Steuerflüchtlinge in München:Die Angst wächst

Die besorgten Anfragen von Steuerflüchtlingen bei Münchner Anwälten nehmen zu. Diese raten zur Selbstanzeige, denn "erst wenn der Staatsanwalt auf der Matte steht, ist es zu spät."

A. Krug, B. Kastner, K. Ott

Die Angst vor Entdeckung hat nun auch die Kapitalflüchtlinge erfasst, die relativ kleine Summen in ausländischen Steueroasen angelegt haben. Auf Steuerstrafrecht spezialisierte Anwaltskanzleien registrieren immer mehr Anfragen besorgter Kunden. Dabei geht es längst nicht mehr nur um Banken in Liechtenstein.

Christian Altmann, Fachanwalt für Steuerrecht aus Grünwald, registriert derzeit viele Nachfragen von "kleineren Kapitalvermögenden", die ihr Geld etwa in Österreich angelegt haben und es dort in Sicherheit vor dem deutschen Fiskus wähnten: "Die Leute befürchten, dass Liechtenstein nur ein Testballon des Fiskus war und nun überall ähnliche Aktionen steigen."

Besonders gefragt seien Informationen über Selbstanzeigen. "Die Angst steigt", sagt Altmann. Auf der anderen Seite sei das Vertrauen in die sogenannten Steueroasen stark geschrumpft. Viele Anleger befürchten, dass Liechtenstein nur die "Spitze des Eisberges" sei und die Behörden längst weitere Aktionen planten.

Unterdessen wird die Kritik am Vorgehen der Bochumer Ermittler immer lauter. "Was die da machen, liegt im Grenzbereich der Strafvereitelung", kritisiert der Münchner Strafverteidiger Thomas Pfister. Durch die öffentliche Ankündigung weiterer Razzien in ganz Deutschland habe die Staatsanwaltschaft potentielle Steuerflüchtlinge gewarnt und damit auf eine effektive Strafverfolgung verzichtet. Für eine strafbefreiende Selbstanzeige ist es nach Ansicht Pfisters aber nie zu spät. In Anwaltskreisen nenne man dies die "Mattentheorie": "Erst wenn der Staatsanwalt auf der Matte steht, ist es zu spät."

Die Angst wächst

Der Münchner Strafverteidiger Steffen Ufer hält den "Datenklau" eines Bankmitarbeiters und dessen derzeitige Verwertung für "hochkriminell". Aus langjähriger Erfahrung verweist er indes darauf, dass "es schon lange keine gute Idee mehr war, sein Geld nach Liechtenstein zu tragen". Die Münchner Finanzbehörden seien dort schon seit "vielen, vielen Jahren" erfolgreich Steuersündern auf der Spur.
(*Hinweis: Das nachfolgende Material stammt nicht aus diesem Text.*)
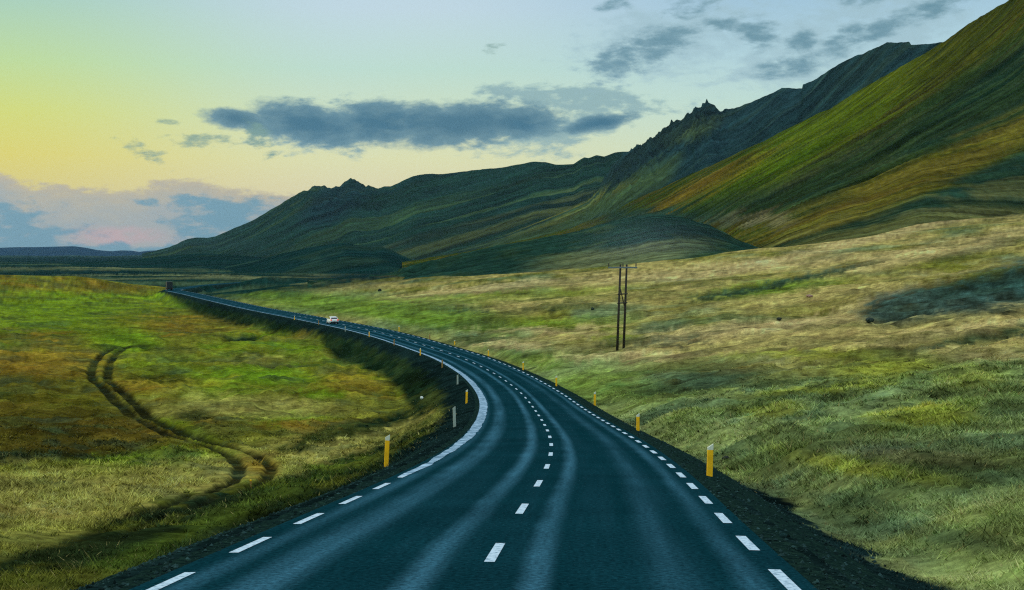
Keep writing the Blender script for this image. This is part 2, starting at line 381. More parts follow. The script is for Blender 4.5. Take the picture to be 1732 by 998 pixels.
m_ground = land_mat('meadow', (0.35, 1.4, 5.0), (0.22, 0.28, 0.30), 0.25, 2.2, 0.0, 1.6, hue=0.6)
m_hill = land_mat('hillside', (0.10, 0.30, 0.35), (0.34, 0.34, 0.30), 2.0, 0.14, -math.radians(17), 14.0, hue=0.8)
m_far = land_mat('far_hillside', (0.02, 0.06, 0.10), (0.34, 0.36, 0.26), 7.0, 0.03, -math.radians(17), 9.0, hue=0.8)

# ------------------------------------------------------------------ ground sheet
tc = np.arange(-0.405, 0.4051, 0.0006)
side_t = 0.405 + np.cumsum(np.linspace(0.002, 0.05, 36))
tcols = np.concatenate([-side_t[::-1], tc, side_t])
ys = [1.0, 2, 3, 4, 5, 6, 7, 8, 9, 10, 11, 12]
while ys[-1] < 15000:
    Y = ys[-1]
    hgt = float(-road_z(Y)) if Y < 1200 else 20.0
    d = 1.7 * Y * Y / (F * hgt)
    d = max(0.07, min(d, 12 if Y < 900 else Y * 0.03))
    ys.append(Y + d)
ys = np.array(ys)
GX = (tcols[None, :] * ys[:, None]).ravel(); GY = np.repeat(ys, len(tcols))
ex = {}
GZ = ground_h(GX, GY, ex)
gc = ground_cover(GX, GY, GZ, ex)
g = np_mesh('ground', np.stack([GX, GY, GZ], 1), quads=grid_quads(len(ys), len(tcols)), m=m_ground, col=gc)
tag(g, kind='structure')
print('ground', len(GX))

# ------------------------------------------------------------------ hills
def hill(name, crest, dist, foot, m, cover, back=0.35, backlen=0.5, rough=None, prof=1.0, nv=170, step=0.0009, sink=6.0, footz=None):
    cp = np.array(crest, float); o = np.argsort(cp[:, 0]); cp = cp[o]
    t0, t1 = (cp[0, 0] - CX) / F, (cp[-1, 0] - CX) / F
    t = np.arange(t0, t1 + step, step); px = CX + F * t
    row = np.interp(px, cp[:, 0], cp[:, 1])
    D = np.interp(px, *np.array(dist, float).T); Ft = np.interp(px, *np.array(foot, float).T)
    zc = (HY - row) / F * D
    zf = base_h(t * Ft, Ft) - sink if footz is None else np.interp(px, *np.array(footz, float).T)
    v = np.concatenate([np.linspace(0, 1, nv), 1 + np.array([.02, .05, .1, .18, .3, .45, .65, 1.0])])
    T = np.repeat(t[None], len(v), 0); V = np.repeat(v[:, None], len(t), 1)
    front = np.minimum(V, 1)
    Yd = Ft + (D - Ft) * front + np.maximum(V - 1, 0) * backlen * D
    P = np.where(front < 1, front ** prof, 1)
    Z = zf + (zc - zf) * P - np.maximum(V - 1, 0) * backlen * D * back
    X = T * Yd
    if rough is not None: Z = Z + rough(X, Yd, Z, V, CX + F * T)
    x, y, z = X.ravel(), Yd.ravel(), Z.ravel()
    col = cover(x, y, z, CX + F * x / y, HY - F * z / y, V.ravel())
    ob = np_mesh(name, np.stack([x, y, z], 1), quads=grid_quads(len(v), len(t)), m=m, col=col)
    return tag(ob, kind='structure')
CA, SA = math.cos(math.radians(17)), math.sin(math.radians(17))
def fall_coords(x, y): return CA * x + SA * y, -SA * x + CA * y          # down the slope, along the slope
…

Unmut über die Bochumer Fahnder kommt aber auch aus einer ganz anderen Ecke. Hiesige Ermittler sind über das Vorgehen ihrer Kollegen aus Nordrhein-Westfalen alles andere als erfreut. "Die Informationspolitik lässt zu wünschen übrig", sagt ein hochrangiger Münchner Fahnder. Die Bochumer haben ihre Leute offenbar zu absoluter Verschwiegenheit vergattert, selbst gegenüber Kollegen.

"Darüber kann keiner glücklich sein", heißt es in München. Man werde allenfalls um Amtshilfe gebeten, kurzfristig an eine Adresse bestellt, dürfe dann nach einem Stichwort in den Akten suchen oder Ordner beschriften - und wieder gehen. Amtshilfe müssen Polizei oder Steuerfahnder leisten, ob sie wollen oder nicht - und kommen sich dabei vor wie "Handlanger".

Die mutmaßlichen Steuersünder fühlen sich von ihrer Liechtensteiner Bank, der LGT, im Stich gelassen. "Die Bankkunden sind verbittert über die LGT", sagt der Steueranwalt Jan Olaf Leisner, der inzwischen zahlreiche Mandanten hat. Die LGT habe offenbar schon seit zwei Jahren von dem Datenklau gewusst, berichtet Leisner. Die Kunden seien aber nicht gewarnt worden und hätten deshalb auch nicht die Möglichkeit zur Selbstanzeige gehabt.

Jetzt seien die Kunden dabei, sämtliche Mittel von der LGT abzuziehen. Einige LGT-Kunden überlegen nach Angaben aus Anwaltskreisen sogar, die Bank auf Schadenersatz zu verklagen. Das dürfte aber wenig bringen. Schließlich ist die Steuerschuld gesetzliche Pflicht und kein Schadensfall. Und einzelne LGT-Kunden hofften noch, sagt ein Anwalt, dass sie von der Razzia schlicht verschont blieben.